The Iraq Inquiry dismisses claims that the aftermath of the invasion could not have been foreseen. It describes the planning and preparations for the country after the fall of Saddam Hussein were ‘wholly inadequate’. In his statement, Sir John said that ‘despite explicit warnings, the consequences of the invasion were underestimated’.
The report details both an awareness of the inadequacy of plans and a marked lack of effort from Whitehall. It says:
‘The scale of the UK effort in post-conflict Iraq never matched the scale of the challenge. Whitehall departments an their ministers failed to put collective weight behind the task.’
The government ‘failed to take account of the magnitude of the task of stabilising, administering and reconstructing Iraq’, while Tony Blair failed to ensure that there was ministerial oversight of the plans developed by the US, and did not work on a way of integrating the UK military and civilian contributions to the war. The report says that the two countries’ strategies for Iraq ‘began to diverge almost immediately after the conflict’.
When it came to the UK’s responsibility for the four provinces in the South East of the country, no-one ensured that military and civilian forces were actually capable of doing what they were supposed to in these provinces, particularly when it came to security. This lack of planning meant that ‘the results were meagre’. The government was unprepared for the role which it was required to deliver in the country from April 2003 onwards. Blair wrote to President Bush on 2 June 2003, saying:
‘The task is absolutely awesome and I’m not at all sure we’re geared for it. This is worse than re-building a country from scratch.
‘We start from a really backward position. In time, it can be sorted. But time counts against us…
‘Mr sense is: we’re going to get there but not quickly enough. And if it falls apart, everything falls apart in the region.’

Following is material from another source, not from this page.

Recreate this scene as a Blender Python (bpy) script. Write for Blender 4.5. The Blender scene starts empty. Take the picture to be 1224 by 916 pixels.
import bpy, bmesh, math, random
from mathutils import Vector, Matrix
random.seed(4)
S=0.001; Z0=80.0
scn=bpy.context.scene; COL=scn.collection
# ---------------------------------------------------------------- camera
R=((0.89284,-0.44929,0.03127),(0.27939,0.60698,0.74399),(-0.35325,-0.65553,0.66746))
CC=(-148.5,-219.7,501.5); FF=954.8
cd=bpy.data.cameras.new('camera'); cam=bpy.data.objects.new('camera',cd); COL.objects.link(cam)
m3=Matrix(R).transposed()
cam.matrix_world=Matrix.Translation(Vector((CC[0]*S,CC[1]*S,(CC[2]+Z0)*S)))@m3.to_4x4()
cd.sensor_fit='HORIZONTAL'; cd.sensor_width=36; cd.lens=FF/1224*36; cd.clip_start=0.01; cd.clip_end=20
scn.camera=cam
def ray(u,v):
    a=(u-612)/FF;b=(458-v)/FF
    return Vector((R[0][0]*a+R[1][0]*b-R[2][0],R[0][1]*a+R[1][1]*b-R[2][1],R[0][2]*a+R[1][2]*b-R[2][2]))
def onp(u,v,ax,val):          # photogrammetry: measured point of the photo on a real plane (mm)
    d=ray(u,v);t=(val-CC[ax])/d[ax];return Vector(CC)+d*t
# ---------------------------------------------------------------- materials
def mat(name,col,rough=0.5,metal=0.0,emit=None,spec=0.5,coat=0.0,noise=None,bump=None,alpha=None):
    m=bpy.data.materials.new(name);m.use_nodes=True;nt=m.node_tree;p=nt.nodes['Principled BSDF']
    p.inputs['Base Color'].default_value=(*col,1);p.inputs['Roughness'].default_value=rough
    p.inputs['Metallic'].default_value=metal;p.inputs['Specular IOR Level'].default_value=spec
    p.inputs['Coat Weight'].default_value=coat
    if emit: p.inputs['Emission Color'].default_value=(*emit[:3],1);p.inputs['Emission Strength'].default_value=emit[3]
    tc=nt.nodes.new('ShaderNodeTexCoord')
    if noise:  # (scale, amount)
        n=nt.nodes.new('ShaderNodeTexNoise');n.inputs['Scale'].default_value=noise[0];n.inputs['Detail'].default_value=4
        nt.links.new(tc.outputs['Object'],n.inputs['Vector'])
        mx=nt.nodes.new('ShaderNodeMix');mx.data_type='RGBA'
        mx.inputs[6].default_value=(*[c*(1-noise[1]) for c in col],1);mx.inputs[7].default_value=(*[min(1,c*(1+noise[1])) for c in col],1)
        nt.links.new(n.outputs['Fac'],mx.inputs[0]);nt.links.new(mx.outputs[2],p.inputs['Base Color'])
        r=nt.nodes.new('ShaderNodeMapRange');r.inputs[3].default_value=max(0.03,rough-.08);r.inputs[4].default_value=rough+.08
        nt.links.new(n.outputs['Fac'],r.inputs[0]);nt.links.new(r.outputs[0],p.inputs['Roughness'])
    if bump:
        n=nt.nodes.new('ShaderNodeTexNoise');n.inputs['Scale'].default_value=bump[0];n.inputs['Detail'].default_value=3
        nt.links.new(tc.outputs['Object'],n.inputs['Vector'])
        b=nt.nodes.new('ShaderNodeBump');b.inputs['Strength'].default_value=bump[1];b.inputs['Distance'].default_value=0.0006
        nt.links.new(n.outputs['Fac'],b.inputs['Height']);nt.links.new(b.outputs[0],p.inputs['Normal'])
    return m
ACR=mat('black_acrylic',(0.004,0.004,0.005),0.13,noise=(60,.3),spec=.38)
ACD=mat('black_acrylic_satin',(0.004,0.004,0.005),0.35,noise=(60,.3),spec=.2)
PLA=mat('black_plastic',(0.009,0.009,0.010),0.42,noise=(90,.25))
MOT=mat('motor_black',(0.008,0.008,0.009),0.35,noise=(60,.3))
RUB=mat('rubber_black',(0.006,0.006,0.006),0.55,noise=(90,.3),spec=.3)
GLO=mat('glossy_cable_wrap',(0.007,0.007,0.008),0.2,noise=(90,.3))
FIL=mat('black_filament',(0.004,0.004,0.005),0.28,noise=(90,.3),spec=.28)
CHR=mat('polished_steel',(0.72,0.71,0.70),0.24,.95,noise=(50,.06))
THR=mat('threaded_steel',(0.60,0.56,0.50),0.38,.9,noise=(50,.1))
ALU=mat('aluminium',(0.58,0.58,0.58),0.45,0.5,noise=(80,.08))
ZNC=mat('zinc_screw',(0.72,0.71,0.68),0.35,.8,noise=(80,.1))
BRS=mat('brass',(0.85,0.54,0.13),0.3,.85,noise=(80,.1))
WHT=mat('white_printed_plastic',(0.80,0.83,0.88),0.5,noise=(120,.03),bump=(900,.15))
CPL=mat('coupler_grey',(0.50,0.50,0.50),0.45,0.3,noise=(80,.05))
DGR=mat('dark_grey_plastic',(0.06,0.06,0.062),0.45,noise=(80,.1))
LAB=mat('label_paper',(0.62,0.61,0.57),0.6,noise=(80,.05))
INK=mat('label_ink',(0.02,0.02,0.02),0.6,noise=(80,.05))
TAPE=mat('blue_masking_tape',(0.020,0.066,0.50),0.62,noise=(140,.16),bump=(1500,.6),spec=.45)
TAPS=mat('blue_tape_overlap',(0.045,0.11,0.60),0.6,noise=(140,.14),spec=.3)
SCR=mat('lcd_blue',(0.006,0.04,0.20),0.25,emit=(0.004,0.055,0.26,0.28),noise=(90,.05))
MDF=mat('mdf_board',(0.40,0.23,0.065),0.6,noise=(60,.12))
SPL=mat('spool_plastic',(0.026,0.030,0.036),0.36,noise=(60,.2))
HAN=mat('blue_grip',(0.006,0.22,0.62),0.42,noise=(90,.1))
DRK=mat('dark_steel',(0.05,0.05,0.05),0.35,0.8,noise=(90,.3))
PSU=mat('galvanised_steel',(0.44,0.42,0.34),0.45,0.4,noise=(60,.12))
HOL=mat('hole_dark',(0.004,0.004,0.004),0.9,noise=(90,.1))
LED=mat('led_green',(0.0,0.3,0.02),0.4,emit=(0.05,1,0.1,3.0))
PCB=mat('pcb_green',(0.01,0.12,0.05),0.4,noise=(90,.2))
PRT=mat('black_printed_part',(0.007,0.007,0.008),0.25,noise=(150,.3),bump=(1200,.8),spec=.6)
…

There were ‘clear opportunities’ for the UK to reconsider its approach in the provinces it was responsible for, but these were missed. Then, the report says, senior members of the Armed Forces concluded that ‘little more would be achieved in MND(SE) and that it would make more sense to concentrate military effort on Afghanistan where it might have greater effect’. This meant that the UK couldn’t boost its forces in Iraq when it needed to.
Despite nerves about the insecurity in Basra, from May 2003, it was clear that there would be a rapid drawdown of UK forces by the autumn. The report says that at the start of 2004, there was ‘mounting evidence of violent insurgency’ but that ‘the UK’s policy of military drawdown in Iraq continued’. It criticises an ‘optimism bias’ in the UK’s engagement in Iraq, with a tendency to ‘judge that negative events were isolated incidents rather than potential evidence of a trend which should be monitored and which might require a policy response’. Des Browne, who was Defence Secretary at the time ‘repeatedly downplayed the negative aspects o the situation in Iraq and failed to ensure the dissemination of a full and unvarnished version of the truth on the ground in iraq’. He gave an ‘unbalanced account of the situation in Basra to the Prime Minister, Cabinet or Parliament’ on four separate occasions.
This means that the Inquiry believes that the state of Iraq in 2009 ‘fell far short of strategic success’.